All Hands For New Haven Parks! A Strategic Plan: Webster and the Parks Department’s key partner, URI director Colleen Murphy-Dunning, limned what amounts to, said Webster, the first serious master plan for the parks of New Haven in decades – “how we’re operating and what we do to upkeep the parks.”
It’s very much a work-progress and soliciting “stakeholder” comments for the upcoming draft. A key goal of the public stewardship is accessibility for all. The commissioners had much to say:
Esposito again asked if the current draft of the plan has language “specifically regarding people with disabilities throughout the park system.”
“I don’t think we have that specific language yet,” he answered and said he’d love, for example, to hear suggestions for that language from the commissioners.
What about including an “an assessment of the parks as they are?” asked Knauff. “Like you have splash pads but can everyone get to them? That’d be a great place to start.”
Harper wanted to be sure that the parks and planning departments’ strategic planners understand that “people with disabilities are disproportionately represented in the homeless population.

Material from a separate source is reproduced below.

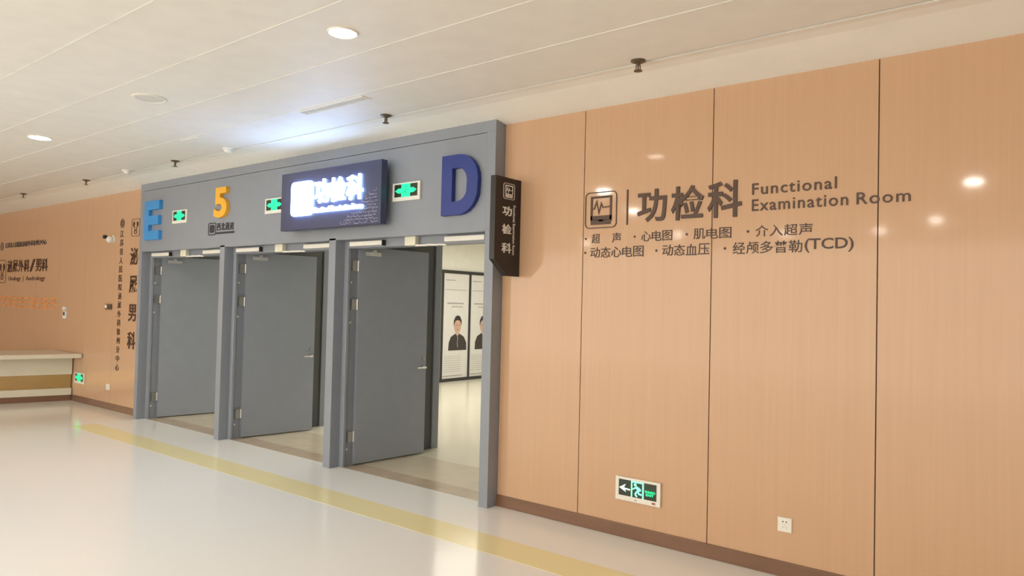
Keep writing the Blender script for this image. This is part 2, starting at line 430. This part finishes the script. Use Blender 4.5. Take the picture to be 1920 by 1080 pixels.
# ------------------------------------------------------------------ icons
def monitor_icon(x0, x1, z0, z1, pl, mt, parent, d0, d1, outline=True):
    W, Hh = x1-x0, z1-z0; X = lambda u: x0+u*W; Z = lambda v: z0+v*Hh
    bm = B()
    if outline: stroke(bm, rrect(x0, x1, z0, z1, W*.13), W*.024, pl, d0, d1, closed=True)
    u = W*.06
    stroke(bm, [(X(.2), Z(.20)), (X(.2), Z(.86)), (X(.82), Z(.86)), (X(.82), Z(.20))], u, pl, d0, d1, closed=True)
    prism(bm, [(X(.17), Z(.22)), (X(.85), Z(.22)), (X(.85), Z(.34)), (X(.17), Z(.34))], pl, d0, d1)
    prism(bm, [(X(.40), Z(.18)), (X(.62), Z(.18)), (X(.56), Z(.225)), (X(.46), Z(.225))], pl, d0, d1)
    prism(bm, [(X(.18), Z(.09)), (X(.82), Z(.09)), (X(.82), Z(.17)), (X(.18), Z(.17))], pl, d0, d1)
    stroke(bm, [(X(.23), Z(.54)), (X(.29), Z(.54)), (X(.36), Z(.74)), (X(.44), Z(.42)), (X(.51), Z(.68)), (X(.56), Z(.57)), (X(.80), Z(.58))], W*.035, pl, d0, d1)
    return obj('monitor_icon', bm, mt, parent)
def kidney_icon(x0, x1, z0, z1, pl, mt, parent, d1=.004):
    W, Hh = x1-x0, z1-z0; X = lambda u: x0+u*W; Z = lambda v: z0+v*Hh
    bm = B(); stroke(bm, rrect(x0, x1, z0, z1, W*.12), W*.025, pl, 0, d1, closed=True)
    for s in (-1, 1):
        prism(bm, [(X(.5+s*p), Z(q)) for p, q in ((.12, .62), (.10, .76), (.2, .86), (.33, .80), (.36, .66), (.28, .54), (.18, .54), (.22, .62), (.2, .66))], pl, 0, d1)
        stroke(bm, [(X(.5+s*.16), Z(.60)), (X(.5+s*.12), Z(.42)), (X(.5+s*.05), Z(.30))], W*.05, pl, 0, d1)
    stroke(bm, ell(X(.5), Z(.24), W*.16, Hh*.1, 16), W*.05, pl, 0, d1, closed=True)
    return obj('kidney_icon', bm, mt, parent)

# ------------------------------------------------------------------ lit sign box
sg = empty('light_box_sign', (-5.5, 4.23, 2.3), 'large dark box sign with glowing white department lettering above the middle doorway', 'sign')
obj('box', box(B(), -6.285, -4.782, 4.20, 4.272, 2.297, 2.872, bev=.006), BOX, sg)
for x in (-6.0, -5.05):
    obj('wall_bracket', box(B(), x-.04, x+.04, 4.272, YF, 2.35, 2.80), GREY, sg)
pl = PY(4.20)
bm = B(); prism(bm, rrect(-6.09, -5.755, 2.432, 2.768, .045), pl, 0, .02)
ic = obj('lit_icon_tile', bm, LED, sg)
bm = B()
for a, b, c, e in ((-5.95, 2.665, -5.90, 2.665), (-5.91, 2.60, -5.89, 2.58), (-6.04, 2.475, -6.02, 2.46)): stroke(bm, [(a, b), (c, e)], .008, pl, .0195, .0225)
obj('icon_detail', bm, PATT, ic, kind='stuff')
for i, ch in enumerate('功检科'):
    text('lit_character', ch, -5.728+.242*i, -5.502+.242*i, 2.535, 2.765, pl, LED, sg, depth=.02, bold=.022)
text('lit_english_line', 'Functional Examination Room', -5.728, -5.015, 2.448, 2.500, pl, LED, sg, depth=.02, bold=.03, res=2, kind='stuff')
bm = B()
for r in range(10):
    z = 2.32+.031*r; xs = -4.81-.52*(1-r/10.5)
    x = xs
    while x < -4.84:
        L = random.uniform(.02, .07)
        if random.random() < .92: stroke(bm, [(x, z+random.uniform(-.006, .006)), (min(x+L, -4.81), z+random.uniform(-.006, .006))], random.choice((.005, .008)), pl, 0, .002)
        if random.random() < .65: stroke(bm, [(x, z), (x, z+.022)], .005, pl, 0, .002)
        x += L+.012
obj('line_pattern', bm, PATT, sg, kind='stuff')

# ------------------------------------------------------------------ small passage sign under the 5
ps = empty('passage_sign', (-7.65, YF, 2.34), 'small black icon and four characters stuck under the yellow digit 5', 'sign')
pl = PY(YF)
bm = B(); stroke(bm, rrect(-7.92, -7.765, 2.34, 2.475, .02), .012, pl, 0, .004, closed=True)
prism(bm, rrect(-7.895, -7.79, 2.365, 2.455, .02), pl, 0, .004)
obj('passage_icon', bm, DARKTXT, ps)
chars('西北通道', -7.745, -7.375, 2.382, 2.468, pl, DARKTXT, ps, bold=.02)
bm = B(); prism(bm, [(-7.75, 2.343), (-7.37, 2.343), (-7.37, 2.366), (-7.75, 2.366)], pl, 0, .004); obj('underline_bar', bm, DARKTXT, ps)

# ------------------------------------------------------------------ exit signs
def exit_sign(x0, z0, ysurf, lab, mode):
    W, Hh = .345, .163; x1, z1 = x0+W, z0+Hh
    r = empty('exit_sign', ((x0+x1)/2, ysurf, z0), lab, 'exit sign', 'green exit signs')
    obj('housing', box(B(), x0, x1, ysurf-.02, ysurf, z0, z1, bev=.004), WHITE, r)
    pl = PY(ysurf-.02); X = lambda u: x0+u*W; Z = lambda v: z0+v*Hh
    bm = B(); prism(bm, [(X(.08), Z(.22)), (X(.92), Z(.22)), (X(.92), Z(.90)), (X(.08), Z(.90))], pl, -.004, .001); obj('dark_panel', bm, SIGNBLK, r)
    # doorway with a running figure
    fm, mm = (MINT, MINT) if mode == 'low' else (GREEN, GREEN)
    if mode == 'low':
        bm = B(); prism(bm, [(X(.36), Z(.22)), (X(.39), Z(.22)), (X(.39), Z(.84)), (X(.61), Z(.84)), (X(.61), Z(.22)), (X(.645), Z(.22)), (X(.645), Z(.90)), (X(.36), Z(.90))], pl, .001, .002)
        obj('lit_doorway', bm, fm, r)
        bm = B()
        prism(bm, ell(X(.455), Z(.76), .011, .011, 12), pl, .002, .003)
        for pts, t in (([(.47, .66), (.52, .62), (.53, .50)], .020), ([(.47, .66), (.42, .58), (.39, .56)], .009), ([(.52, .66), (.565, .60), (.575, .52)], .009),
                       ([(.515, .50), (.54, .40), (.60, .38)], .012), ([(.50, .50), (.46, .38), (.47, .32), (.50, .27)], .012)):
            stroke(bm, [(X(a), Z(b)) for a, b in pts], t, pl, .002, .003)
        obj('running_figure', bm, mm, r)
        bm = B(); stroke(bm, [(X(.34), Z(.50)), (X(.12), Z(.54))], .010, pl, .001, .002)
        prism(bm, [(X(.09), Z(.54)), (X(.24), Z(.72)), (X(.20), Z(.56)), (X(.25), Z(.38))], pl, .001, .0022)
        obj('lit_arrow', bm, WLIT, r)
        text('lit_characters', '安全出口', X(.67), X(.89), Z(.50), Z(.61), pl, GREEN, r, depth=.001, d0=.001, bold=.03, res=2)
        text('lit_word', 'EXIT', X(.69), X(.86), Z(.38), Z(.47), pl, GREEN, r, depth=.001, d0=.001, bold=.03, res=2)
        bm = B(); prism(bm, rrect(X(.82), X(.90), Z(.07), Z(.16), .004), pl, 0, .001); obj('test_button', bm, mat('button_dull_red', (.32, .14, .13), .5), r)
        bm = B(); prism(bm, [(X(.44), Z(.07)), (X(.50), Z(.07)), (X(.46), Z(.15))], pl, 0, .001); obj('maker_mark', bm, PRINTG, r)
    else:
        bm = B(); prism(bm, [(X(.34), Z(.20)), (X(.66), Z(.20)), (X(.66), Z(.92)), (X(.34), Z(.92))], pl, .001, .002)
        obj('lit_doorway', bm, GREEN, r)
        bm = B(); prism(bm, ell(X(.52), Z(.76), .009, .009, 10), pl, .002, .003)
        for pts, t in (([(.51, .66), (.47, .50)], .012), ([(.51, .64), (.58, .56)], .007), ([(.47, .50), (.54, .40), (.52, .28)], .008), ([(.47, .50), (.42, .42), (.38, .42)], .008)):
            stroke(bm, [(X(a), Z(b)) for a, b in pts], t, pl, .002, .003)
        obj('running_figure', bm, MATS['exit_panel_black'] if 0 else mat('exit_figure_green', (.0, .22, .10), .5, emit=.55, ecol=(.01, .62, .22)), r)
        for s in (-1, 1):
            c = .5; bm = B()
            prism(bm, [(X(c+s*q), Z(v)) for q, v in ((.15, .42), (.28, .42), (.39, .55), (.28, .68), (.15, .68))], pl, .001, .0022)
            obj('lit_arrow', bm, GREEN, r)
    return r
FY = YF
exit_sign(-8.76, 2.514, FY, 'green exit sign on the fascia between the light blue E and the yellow 5', 'up')
exit_sign(-6.755, 2.512, FY, 'green exit sign on the fascia half hidden behind the left side of the lit box', 'up')
exit_sign(-4.763, 2.502, FY, 'green exit sign on the fascia between the lit box and the dark blue D', 'up')
exit_sign(-2.507, .259, YW, 'exit sign with left arrow and running figure low on the right wood wall', 'low')
exit_sign(-11.85, .278, YW, 'small green exit sign low on the left wall beside the reception desk', 'up')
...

Can we see homelessness from an accommodating perspective?” she asked. “Not as something to get rid of?”
“Yes, I agree,” replied Webster, “and I appreciate that comment.”
He also reassured Esposito that placing gates on playgrounds and other amenities and features for little kids with a whole range of ages and disabilities is indeed being incorporated into the planning.
Christopher Bresky, also a staffer with the Parks Departmen, who was attending the meeting, said that this Thursday evening March 12 at the Fair Haven Branch Library, the “All Hands For New Haven Parks” plan is convening another in its series of brainstorming/comments-gathering sessions, and the public is, of course, invited; it’s in the downstairs community room between 6:00-8:00PM. Another meeting, on the same day, is being led by Max Webster on ecological managent of the city park system; it convenes between 4:30 and 5:30 PM at Kroon Hall, 195 Prospect Street, on the top floor auditorium.